By the way mengingat yang kaya gini, sahabat saya, Osmond pernah bilang, "gila kali ya umur udah mau 30 tahun masih aja bergantung sama orang tua." Sambil ngopi dan menceritakan teman- teman kami yang harus minta izin buat pergi- pergi, atau minta approval buat melakukan sesuatu. Seakan you are not own your life.
Keep in mind, pamit dan minta izin beda. Pamit sekedar notifikasi, minta izin itu butuh permission, boleh atau tidak. So far, jika udah kepala 3, kayanya aneh aja kalau masih begitu. Apalagi ngadu- ngadu biar dibelain. Ya mon maap, his-story sama history beda. 🤣
Seyogyanya ketika sudah bisa nyari uang sendiri kita harus mandiri tanpa orang tua, you own your life dengan segala konsekuensinya.

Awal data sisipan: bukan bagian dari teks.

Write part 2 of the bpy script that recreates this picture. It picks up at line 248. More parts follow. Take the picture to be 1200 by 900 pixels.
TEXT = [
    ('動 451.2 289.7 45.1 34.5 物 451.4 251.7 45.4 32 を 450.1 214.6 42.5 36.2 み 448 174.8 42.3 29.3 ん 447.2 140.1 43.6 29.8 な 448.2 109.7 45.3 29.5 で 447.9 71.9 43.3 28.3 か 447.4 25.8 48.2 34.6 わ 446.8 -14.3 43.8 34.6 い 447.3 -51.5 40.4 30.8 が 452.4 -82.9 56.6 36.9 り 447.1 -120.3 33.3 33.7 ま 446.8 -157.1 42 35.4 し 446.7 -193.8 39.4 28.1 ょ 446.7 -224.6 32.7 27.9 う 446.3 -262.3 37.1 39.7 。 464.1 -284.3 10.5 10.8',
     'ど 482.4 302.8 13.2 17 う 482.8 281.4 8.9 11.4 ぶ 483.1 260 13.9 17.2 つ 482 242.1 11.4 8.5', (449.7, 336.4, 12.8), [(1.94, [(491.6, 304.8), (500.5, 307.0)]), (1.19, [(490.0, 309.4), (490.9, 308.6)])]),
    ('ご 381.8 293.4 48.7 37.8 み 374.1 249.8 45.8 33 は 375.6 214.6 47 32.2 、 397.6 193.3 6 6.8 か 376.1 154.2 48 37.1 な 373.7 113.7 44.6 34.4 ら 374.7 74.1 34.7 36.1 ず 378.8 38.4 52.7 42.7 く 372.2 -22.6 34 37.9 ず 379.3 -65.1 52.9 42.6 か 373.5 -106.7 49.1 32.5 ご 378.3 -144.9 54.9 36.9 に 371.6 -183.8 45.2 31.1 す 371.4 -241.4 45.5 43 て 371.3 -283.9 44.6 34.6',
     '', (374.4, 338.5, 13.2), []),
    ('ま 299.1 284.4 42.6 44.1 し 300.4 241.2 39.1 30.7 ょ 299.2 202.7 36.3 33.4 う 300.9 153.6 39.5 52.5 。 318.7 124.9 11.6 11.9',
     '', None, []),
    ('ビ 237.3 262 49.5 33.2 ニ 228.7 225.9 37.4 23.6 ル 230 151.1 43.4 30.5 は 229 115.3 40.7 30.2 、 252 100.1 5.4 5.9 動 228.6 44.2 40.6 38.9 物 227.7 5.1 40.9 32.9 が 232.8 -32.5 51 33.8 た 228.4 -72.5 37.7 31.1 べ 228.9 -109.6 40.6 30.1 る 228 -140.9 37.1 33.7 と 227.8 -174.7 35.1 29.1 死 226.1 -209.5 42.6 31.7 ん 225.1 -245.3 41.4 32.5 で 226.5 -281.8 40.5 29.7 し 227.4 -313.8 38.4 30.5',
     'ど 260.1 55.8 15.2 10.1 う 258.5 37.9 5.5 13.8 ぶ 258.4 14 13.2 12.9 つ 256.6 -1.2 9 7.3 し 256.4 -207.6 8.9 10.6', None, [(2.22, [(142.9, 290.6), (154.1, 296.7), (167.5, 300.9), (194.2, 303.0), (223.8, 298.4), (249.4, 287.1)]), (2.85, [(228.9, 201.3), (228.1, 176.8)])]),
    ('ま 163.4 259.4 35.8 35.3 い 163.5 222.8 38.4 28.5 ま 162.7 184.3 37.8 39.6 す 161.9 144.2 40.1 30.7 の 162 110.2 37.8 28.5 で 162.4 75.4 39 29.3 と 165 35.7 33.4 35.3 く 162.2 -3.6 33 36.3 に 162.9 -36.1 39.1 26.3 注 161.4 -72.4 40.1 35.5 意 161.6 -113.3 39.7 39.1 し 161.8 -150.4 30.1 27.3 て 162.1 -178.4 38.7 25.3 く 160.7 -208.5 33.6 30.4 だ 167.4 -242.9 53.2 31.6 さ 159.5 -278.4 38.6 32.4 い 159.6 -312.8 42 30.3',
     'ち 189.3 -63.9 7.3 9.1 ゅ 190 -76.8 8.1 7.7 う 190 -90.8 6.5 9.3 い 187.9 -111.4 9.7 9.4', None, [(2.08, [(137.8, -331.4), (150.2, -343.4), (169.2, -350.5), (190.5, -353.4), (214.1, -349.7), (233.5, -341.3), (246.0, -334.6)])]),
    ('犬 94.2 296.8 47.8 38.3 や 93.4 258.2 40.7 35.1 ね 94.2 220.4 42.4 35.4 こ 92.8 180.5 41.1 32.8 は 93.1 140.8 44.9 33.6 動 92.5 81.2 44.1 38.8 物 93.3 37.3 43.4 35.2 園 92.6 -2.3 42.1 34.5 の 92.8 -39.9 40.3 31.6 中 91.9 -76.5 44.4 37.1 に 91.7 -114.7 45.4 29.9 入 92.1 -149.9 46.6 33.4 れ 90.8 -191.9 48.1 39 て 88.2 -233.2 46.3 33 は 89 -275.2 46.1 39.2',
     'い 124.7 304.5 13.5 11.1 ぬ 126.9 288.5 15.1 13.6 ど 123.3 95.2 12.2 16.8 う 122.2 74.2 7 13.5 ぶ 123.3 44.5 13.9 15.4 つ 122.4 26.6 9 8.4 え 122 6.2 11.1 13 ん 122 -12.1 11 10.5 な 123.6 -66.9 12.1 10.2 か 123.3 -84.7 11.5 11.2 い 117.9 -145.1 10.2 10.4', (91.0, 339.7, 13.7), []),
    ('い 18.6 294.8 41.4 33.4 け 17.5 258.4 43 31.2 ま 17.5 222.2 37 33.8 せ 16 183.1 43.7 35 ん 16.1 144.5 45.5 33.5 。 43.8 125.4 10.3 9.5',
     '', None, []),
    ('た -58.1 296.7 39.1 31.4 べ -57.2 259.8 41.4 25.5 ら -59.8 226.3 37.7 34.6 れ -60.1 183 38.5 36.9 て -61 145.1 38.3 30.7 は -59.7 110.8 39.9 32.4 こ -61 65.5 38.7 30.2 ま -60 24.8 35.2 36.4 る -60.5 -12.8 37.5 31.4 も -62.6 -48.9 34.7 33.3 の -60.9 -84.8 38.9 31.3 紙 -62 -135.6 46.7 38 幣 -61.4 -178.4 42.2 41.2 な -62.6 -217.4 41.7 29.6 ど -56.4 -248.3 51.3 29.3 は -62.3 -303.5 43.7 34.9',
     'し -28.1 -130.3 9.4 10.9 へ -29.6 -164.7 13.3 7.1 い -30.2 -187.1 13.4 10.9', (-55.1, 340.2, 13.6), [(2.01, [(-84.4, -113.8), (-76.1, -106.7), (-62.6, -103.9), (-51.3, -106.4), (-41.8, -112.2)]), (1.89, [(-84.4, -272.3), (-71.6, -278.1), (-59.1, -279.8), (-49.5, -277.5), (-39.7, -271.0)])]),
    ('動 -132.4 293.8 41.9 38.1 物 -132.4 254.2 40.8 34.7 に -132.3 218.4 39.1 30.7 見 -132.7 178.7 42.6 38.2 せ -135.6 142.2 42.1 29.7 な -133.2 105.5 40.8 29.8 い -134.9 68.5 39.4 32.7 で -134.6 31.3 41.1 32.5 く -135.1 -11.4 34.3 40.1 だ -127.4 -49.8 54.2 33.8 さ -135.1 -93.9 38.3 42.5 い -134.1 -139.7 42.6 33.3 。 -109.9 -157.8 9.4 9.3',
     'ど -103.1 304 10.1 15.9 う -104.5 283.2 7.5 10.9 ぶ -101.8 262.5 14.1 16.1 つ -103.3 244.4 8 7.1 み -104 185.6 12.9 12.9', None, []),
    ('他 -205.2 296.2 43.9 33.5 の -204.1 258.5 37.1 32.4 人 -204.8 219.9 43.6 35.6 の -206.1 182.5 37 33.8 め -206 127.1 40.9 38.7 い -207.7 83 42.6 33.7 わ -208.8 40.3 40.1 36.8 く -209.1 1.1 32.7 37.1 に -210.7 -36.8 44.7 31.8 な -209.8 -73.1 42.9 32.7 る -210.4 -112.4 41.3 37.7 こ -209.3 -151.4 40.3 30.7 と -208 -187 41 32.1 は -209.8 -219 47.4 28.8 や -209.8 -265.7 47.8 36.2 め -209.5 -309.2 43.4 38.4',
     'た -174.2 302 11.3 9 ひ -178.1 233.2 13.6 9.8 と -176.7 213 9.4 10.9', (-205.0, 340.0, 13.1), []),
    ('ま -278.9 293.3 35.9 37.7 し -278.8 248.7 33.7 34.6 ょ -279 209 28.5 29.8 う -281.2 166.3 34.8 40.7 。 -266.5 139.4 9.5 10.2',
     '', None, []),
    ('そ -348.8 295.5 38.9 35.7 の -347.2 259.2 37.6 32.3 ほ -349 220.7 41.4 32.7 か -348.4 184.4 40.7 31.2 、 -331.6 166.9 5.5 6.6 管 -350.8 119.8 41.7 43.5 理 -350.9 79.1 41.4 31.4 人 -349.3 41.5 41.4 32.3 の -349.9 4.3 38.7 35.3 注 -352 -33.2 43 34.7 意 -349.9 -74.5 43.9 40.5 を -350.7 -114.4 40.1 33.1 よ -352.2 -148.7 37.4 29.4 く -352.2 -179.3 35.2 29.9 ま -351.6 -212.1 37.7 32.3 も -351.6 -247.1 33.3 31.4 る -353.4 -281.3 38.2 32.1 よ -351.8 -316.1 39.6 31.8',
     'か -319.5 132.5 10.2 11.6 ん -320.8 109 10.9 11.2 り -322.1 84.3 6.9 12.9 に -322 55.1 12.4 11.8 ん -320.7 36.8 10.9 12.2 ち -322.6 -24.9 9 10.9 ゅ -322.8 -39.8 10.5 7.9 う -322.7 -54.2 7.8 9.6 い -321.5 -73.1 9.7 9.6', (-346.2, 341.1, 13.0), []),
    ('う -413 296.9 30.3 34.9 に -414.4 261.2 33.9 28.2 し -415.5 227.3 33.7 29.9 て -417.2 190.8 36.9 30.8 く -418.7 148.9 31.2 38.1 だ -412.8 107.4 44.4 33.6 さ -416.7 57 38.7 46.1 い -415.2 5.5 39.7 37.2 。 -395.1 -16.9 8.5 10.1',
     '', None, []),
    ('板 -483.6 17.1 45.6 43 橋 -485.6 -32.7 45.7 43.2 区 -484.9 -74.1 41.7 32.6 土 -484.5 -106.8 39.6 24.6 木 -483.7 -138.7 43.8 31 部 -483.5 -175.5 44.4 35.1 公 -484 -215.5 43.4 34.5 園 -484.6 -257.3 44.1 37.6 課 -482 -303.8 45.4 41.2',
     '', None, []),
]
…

Yah tapi kan beda- beda ya orang mah ya dibesarkan dengan apa dan bagaimana. Saya emang luput dari pelajaran skill keputrian dari si mbah karena perbedaan adat istiadat si mbah dan papa saya. Tapi yang dia selalu bilang bahwa saya harus mandiri, bergantung hanya kepada diri sendiri, jangan mengharapkan suami (belakangan banyak istri orang menganjurkan hal yang sama ke saya), dan kerja keras (ini kemudian saya ubah menjadi kerja cerdas).
Maka dengan orang yang seperti saya ini, sangat salah jika mengharapkan saya tuh kaya harus jadi embak.
Pernikahan itu hubungan, saling melayani dan dilayani. Bukan satunya jadi raja terus dan yang lain terus- terusan melayani.
Yang esensial dan murni tak terbantahkan, bahwa kodratnya perempuan adalah hamil dan menyusui. Simply because, man has no womb.